> _Directions_:
Tally up how many lines in the listing below contain the string "Blender", and give only the total.

> _Excerpted data_:

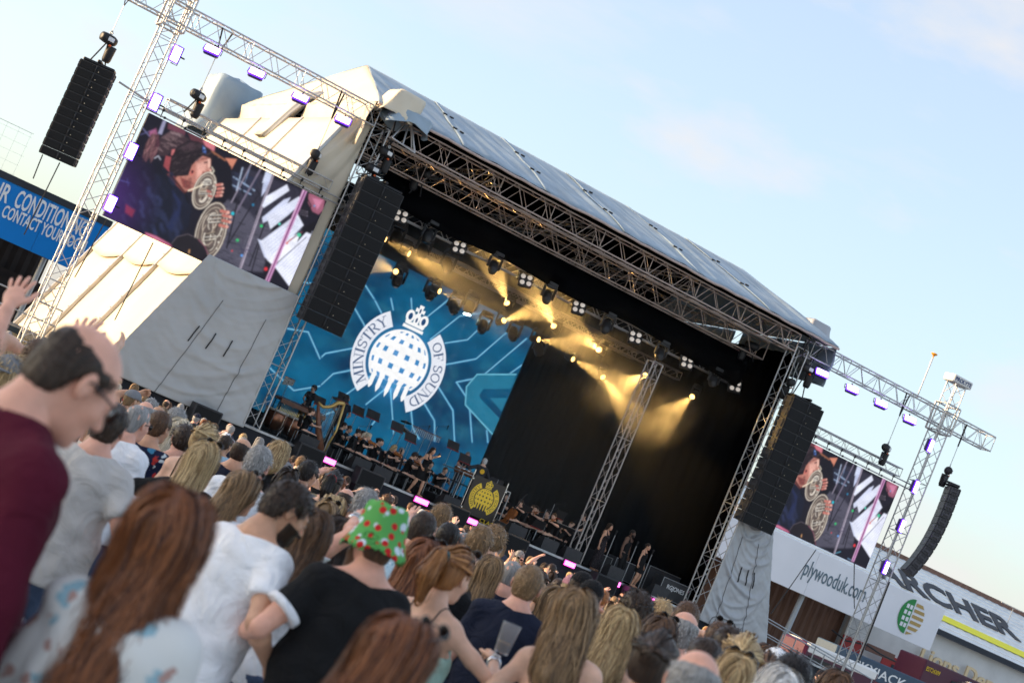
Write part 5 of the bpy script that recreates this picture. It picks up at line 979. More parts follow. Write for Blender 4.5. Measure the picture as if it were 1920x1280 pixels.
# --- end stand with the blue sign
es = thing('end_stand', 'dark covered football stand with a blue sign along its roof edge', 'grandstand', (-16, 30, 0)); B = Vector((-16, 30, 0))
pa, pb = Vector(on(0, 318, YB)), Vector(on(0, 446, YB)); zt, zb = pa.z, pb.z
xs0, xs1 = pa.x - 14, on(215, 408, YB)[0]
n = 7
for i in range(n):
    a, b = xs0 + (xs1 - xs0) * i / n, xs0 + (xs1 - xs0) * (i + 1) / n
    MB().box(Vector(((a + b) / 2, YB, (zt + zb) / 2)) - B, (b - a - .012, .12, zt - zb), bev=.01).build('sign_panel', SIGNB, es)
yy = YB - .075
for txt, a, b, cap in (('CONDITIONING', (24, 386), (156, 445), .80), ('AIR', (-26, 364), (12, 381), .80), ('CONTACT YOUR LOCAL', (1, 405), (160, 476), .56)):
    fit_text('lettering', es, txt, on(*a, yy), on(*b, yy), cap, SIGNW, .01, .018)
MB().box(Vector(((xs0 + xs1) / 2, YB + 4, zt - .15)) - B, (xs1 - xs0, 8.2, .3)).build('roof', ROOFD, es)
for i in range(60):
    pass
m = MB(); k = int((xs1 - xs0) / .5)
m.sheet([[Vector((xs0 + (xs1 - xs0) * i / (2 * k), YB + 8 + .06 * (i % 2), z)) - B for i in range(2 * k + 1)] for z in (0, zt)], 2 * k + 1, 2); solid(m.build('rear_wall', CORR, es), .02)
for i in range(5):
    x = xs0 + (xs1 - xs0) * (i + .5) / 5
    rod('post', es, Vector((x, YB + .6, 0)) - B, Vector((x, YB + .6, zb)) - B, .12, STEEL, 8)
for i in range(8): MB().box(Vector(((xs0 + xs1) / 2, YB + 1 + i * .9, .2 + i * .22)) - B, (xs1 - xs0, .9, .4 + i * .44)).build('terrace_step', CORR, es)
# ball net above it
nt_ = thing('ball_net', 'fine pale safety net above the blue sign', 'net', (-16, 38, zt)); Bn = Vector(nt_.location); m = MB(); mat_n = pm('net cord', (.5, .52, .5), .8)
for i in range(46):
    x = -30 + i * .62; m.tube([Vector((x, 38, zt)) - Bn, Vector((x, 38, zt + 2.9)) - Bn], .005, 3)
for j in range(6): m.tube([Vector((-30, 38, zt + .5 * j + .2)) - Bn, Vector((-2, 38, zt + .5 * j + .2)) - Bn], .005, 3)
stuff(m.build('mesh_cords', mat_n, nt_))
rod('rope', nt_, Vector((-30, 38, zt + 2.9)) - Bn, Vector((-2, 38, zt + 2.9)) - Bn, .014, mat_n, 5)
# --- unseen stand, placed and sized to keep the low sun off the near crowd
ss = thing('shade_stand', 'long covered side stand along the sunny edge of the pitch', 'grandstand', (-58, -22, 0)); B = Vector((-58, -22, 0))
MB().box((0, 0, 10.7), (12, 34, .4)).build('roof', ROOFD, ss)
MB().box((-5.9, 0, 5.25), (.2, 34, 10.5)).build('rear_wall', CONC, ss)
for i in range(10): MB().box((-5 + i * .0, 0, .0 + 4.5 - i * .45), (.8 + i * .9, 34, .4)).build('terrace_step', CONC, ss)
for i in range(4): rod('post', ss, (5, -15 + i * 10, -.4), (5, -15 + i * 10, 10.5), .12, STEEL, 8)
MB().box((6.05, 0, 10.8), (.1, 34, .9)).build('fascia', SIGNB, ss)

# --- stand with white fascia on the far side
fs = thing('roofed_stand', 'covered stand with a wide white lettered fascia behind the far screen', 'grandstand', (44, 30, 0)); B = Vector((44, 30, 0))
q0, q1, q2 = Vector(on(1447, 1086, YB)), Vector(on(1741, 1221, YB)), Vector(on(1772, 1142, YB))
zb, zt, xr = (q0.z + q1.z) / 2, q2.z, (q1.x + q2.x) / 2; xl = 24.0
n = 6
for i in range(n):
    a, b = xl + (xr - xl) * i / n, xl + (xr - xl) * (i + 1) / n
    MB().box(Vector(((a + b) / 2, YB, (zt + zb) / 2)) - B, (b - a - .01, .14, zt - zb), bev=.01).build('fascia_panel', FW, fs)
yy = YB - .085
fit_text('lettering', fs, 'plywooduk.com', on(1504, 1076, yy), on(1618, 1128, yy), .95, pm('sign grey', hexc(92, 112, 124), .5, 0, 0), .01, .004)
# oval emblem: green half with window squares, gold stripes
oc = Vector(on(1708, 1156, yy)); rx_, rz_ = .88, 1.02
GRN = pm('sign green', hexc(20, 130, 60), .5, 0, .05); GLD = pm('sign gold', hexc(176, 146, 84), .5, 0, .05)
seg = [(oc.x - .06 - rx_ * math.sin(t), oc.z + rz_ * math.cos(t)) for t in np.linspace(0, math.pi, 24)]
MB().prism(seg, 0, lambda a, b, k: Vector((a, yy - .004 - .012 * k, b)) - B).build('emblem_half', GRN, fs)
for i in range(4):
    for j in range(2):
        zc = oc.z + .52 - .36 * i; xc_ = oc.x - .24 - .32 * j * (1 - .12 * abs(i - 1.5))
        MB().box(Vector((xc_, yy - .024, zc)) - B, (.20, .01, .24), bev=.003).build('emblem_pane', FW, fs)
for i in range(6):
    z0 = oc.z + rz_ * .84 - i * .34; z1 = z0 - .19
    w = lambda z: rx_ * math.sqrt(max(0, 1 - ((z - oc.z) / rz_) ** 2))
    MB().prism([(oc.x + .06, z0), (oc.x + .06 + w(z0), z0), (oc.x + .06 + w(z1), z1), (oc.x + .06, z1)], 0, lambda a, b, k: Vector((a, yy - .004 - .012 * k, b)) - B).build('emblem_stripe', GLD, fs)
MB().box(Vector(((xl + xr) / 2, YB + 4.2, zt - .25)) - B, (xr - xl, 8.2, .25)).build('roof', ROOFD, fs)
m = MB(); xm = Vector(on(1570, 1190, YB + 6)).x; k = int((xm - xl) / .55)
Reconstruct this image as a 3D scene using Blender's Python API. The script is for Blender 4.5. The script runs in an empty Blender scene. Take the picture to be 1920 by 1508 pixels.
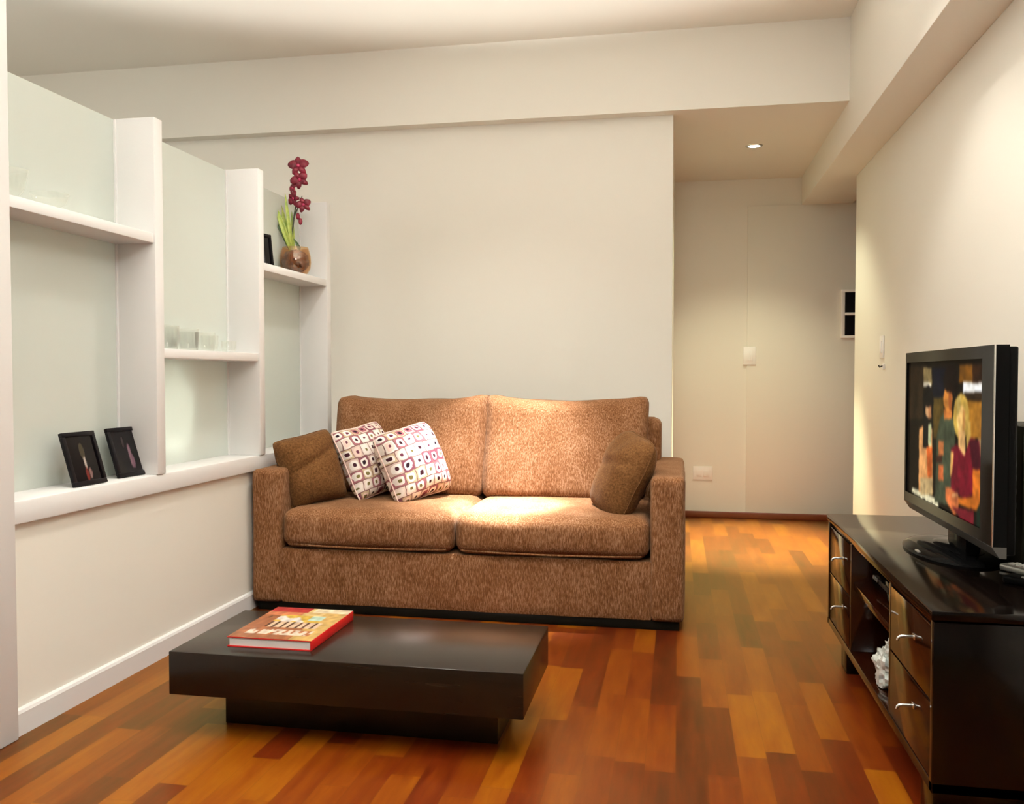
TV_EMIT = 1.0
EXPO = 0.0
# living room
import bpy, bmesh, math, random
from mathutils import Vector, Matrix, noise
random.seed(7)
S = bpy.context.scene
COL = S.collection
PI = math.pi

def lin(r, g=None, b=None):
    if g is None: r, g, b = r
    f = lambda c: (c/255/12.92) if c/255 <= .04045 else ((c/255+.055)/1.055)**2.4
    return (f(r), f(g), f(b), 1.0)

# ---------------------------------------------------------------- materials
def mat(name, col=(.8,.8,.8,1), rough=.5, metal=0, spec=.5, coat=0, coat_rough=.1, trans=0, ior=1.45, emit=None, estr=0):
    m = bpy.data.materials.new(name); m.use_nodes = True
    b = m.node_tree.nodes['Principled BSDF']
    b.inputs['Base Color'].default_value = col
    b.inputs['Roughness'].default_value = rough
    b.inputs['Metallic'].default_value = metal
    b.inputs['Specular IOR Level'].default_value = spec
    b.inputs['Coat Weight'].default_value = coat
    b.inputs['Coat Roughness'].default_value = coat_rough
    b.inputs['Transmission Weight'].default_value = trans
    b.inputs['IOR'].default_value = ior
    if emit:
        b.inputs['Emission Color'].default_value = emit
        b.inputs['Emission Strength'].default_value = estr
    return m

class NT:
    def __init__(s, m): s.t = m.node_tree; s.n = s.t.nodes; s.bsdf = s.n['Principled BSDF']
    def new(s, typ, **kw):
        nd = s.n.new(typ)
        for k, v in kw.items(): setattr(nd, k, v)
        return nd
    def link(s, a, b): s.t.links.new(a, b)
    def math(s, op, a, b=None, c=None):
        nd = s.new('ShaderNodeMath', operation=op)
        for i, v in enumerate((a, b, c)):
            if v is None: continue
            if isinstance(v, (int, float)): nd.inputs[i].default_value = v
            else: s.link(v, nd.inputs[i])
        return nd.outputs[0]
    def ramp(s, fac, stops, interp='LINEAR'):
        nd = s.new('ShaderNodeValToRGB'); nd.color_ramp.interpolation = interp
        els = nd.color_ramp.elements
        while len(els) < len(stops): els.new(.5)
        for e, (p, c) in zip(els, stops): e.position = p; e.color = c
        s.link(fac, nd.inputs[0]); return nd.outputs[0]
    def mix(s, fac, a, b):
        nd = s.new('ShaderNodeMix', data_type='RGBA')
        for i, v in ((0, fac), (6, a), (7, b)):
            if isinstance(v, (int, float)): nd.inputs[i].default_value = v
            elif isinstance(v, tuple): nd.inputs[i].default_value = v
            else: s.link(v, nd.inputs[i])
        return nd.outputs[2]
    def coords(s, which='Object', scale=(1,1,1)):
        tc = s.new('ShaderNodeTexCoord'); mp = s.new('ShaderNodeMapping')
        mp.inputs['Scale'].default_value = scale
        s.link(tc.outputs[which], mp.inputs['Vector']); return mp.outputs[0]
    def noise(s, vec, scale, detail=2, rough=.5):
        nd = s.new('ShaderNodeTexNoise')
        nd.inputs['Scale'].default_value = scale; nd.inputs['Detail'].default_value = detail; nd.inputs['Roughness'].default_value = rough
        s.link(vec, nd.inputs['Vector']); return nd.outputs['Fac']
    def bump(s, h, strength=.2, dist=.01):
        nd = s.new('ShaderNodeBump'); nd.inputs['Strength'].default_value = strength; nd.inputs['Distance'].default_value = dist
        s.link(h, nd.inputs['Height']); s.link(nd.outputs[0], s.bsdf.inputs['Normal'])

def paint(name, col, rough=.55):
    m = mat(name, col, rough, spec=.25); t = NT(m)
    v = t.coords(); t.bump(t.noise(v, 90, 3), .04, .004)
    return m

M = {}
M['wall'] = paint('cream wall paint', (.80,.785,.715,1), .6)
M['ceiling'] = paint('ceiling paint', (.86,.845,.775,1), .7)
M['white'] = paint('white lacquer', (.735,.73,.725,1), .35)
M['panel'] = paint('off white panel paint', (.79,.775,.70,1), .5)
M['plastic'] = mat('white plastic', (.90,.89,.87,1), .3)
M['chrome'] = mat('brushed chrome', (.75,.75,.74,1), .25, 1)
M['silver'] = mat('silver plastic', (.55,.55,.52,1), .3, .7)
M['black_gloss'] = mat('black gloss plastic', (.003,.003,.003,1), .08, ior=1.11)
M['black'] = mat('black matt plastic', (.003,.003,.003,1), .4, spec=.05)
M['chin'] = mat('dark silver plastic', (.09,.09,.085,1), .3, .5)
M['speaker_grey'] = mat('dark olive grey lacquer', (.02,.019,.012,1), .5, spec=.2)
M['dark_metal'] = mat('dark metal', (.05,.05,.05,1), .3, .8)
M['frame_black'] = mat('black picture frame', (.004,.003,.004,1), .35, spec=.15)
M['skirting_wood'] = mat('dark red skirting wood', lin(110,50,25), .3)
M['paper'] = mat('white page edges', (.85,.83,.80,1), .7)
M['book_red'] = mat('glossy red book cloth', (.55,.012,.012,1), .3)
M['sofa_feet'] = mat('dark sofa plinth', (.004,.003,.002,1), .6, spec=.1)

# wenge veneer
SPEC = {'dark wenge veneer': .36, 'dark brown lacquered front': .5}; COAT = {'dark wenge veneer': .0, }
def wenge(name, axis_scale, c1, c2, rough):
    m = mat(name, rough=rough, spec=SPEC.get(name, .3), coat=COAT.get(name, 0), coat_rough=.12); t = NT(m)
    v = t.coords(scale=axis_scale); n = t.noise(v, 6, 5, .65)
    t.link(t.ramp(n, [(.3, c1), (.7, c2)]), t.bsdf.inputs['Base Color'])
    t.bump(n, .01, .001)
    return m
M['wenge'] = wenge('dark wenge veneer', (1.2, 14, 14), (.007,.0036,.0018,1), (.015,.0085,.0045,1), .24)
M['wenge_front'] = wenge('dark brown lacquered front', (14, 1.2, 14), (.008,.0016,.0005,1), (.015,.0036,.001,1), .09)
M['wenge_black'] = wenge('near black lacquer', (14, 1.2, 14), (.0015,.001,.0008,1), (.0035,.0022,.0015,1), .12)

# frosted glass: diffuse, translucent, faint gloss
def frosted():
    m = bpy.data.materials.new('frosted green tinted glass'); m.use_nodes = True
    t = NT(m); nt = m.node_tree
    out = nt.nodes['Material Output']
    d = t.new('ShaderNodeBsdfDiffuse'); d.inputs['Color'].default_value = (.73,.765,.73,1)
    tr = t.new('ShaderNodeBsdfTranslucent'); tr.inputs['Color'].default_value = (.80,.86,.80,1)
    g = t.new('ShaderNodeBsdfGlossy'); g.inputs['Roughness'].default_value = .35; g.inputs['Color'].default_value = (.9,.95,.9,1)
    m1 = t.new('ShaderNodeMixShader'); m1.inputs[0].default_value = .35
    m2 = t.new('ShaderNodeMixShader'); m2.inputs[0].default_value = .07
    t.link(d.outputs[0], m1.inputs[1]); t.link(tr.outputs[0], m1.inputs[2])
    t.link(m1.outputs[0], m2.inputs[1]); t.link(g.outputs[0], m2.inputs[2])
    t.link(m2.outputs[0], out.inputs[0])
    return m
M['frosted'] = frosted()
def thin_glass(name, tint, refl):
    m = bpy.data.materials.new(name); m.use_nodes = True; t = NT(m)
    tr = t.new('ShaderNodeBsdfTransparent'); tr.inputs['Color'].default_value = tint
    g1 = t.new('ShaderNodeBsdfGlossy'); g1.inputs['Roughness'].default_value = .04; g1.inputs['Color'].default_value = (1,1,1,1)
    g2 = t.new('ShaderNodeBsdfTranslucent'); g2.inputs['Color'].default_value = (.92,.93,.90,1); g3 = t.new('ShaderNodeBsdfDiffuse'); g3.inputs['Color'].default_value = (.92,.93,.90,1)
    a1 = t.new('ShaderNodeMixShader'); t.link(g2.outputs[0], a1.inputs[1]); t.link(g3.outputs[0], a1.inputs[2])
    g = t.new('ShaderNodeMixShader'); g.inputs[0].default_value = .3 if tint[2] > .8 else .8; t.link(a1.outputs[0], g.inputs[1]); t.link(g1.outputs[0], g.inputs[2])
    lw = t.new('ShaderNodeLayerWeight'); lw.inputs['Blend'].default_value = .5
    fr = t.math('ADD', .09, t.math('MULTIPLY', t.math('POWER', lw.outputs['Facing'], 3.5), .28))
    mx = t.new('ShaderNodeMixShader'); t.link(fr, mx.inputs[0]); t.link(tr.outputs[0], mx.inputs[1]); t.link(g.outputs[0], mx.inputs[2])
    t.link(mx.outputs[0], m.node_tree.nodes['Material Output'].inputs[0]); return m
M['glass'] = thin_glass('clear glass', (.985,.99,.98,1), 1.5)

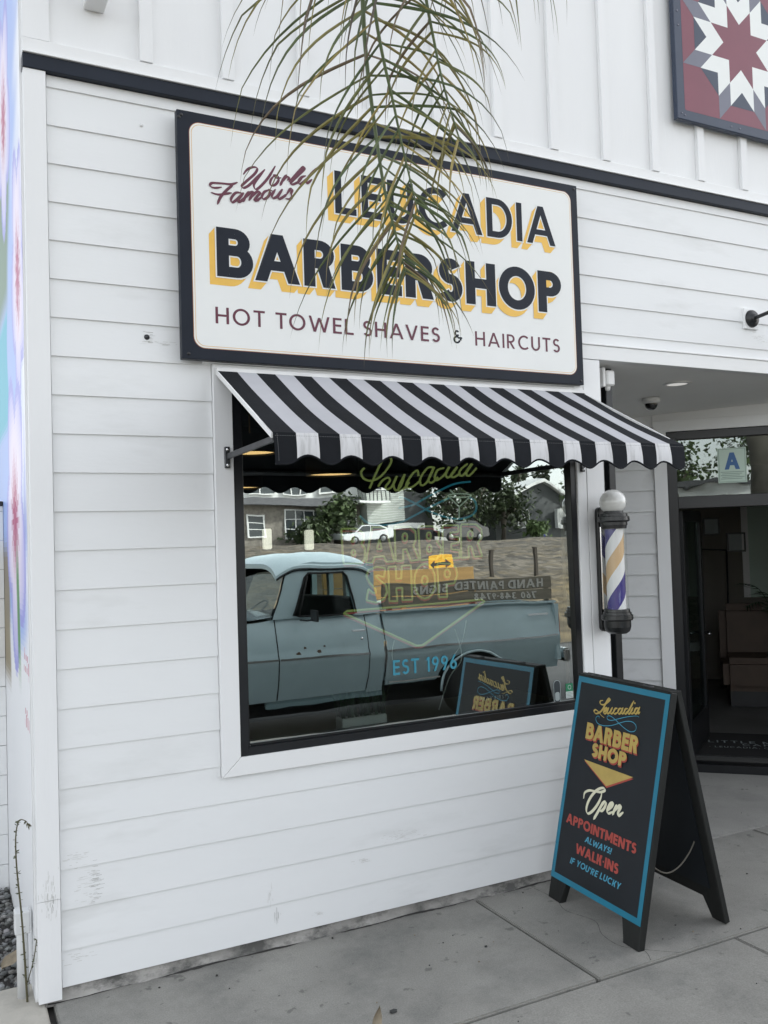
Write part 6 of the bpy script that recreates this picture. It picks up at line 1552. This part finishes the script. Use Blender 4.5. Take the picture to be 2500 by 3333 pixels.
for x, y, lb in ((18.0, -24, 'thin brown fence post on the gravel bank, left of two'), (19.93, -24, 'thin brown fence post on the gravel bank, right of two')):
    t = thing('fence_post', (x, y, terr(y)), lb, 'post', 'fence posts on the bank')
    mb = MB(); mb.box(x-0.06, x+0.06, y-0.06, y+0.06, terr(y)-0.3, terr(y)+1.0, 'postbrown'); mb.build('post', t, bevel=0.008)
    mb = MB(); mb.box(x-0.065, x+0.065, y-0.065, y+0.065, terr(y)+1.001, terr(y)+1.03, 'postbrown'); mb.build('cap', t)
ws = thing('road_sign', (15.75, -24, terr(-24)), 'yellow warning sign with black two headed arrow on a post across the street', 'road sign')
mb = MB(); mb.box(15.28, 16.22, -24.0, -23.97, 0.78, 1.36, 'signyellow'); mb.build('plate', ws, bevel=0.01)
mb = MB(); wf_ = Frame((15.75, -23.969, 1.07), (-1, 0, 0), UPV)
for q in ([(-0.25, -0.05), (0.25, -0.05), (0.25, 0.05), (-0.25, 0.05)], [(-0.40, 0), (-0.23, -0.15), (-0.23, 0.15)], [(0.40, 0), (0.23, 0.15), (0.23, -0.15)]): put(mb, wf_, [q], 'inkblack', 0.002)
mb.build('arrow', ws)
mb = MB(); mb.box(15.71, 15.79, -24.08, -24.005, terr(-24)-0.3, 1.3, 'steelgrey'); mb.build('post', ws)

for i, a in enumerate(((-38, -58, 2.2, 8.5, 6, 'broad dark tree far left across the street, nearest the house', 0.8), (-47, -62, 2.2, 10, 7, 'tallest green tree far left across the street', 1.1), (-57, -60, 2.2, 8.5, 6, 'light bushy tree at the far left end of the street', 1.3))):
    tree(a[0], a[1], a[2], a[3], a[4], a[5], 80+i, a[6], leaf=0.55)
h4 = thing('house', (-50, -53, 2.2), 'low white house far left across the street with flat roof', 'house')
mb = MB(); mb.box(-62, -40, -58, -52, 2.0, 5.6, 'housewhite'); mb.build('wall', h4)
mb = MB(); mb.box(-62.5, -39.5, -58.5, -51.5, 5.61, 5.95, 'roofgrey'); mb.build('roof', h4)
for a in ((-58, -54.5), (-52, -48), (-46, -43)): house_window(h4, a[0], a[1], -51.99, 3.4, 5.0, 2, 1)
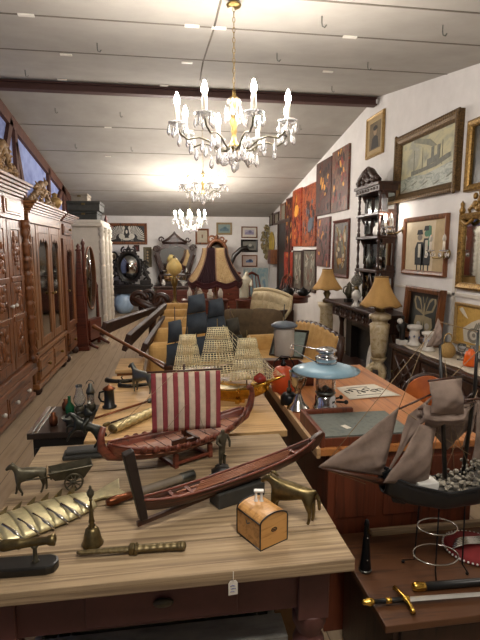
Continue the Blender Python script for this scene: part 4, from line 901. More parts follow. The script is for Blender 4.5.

> _In response_:
4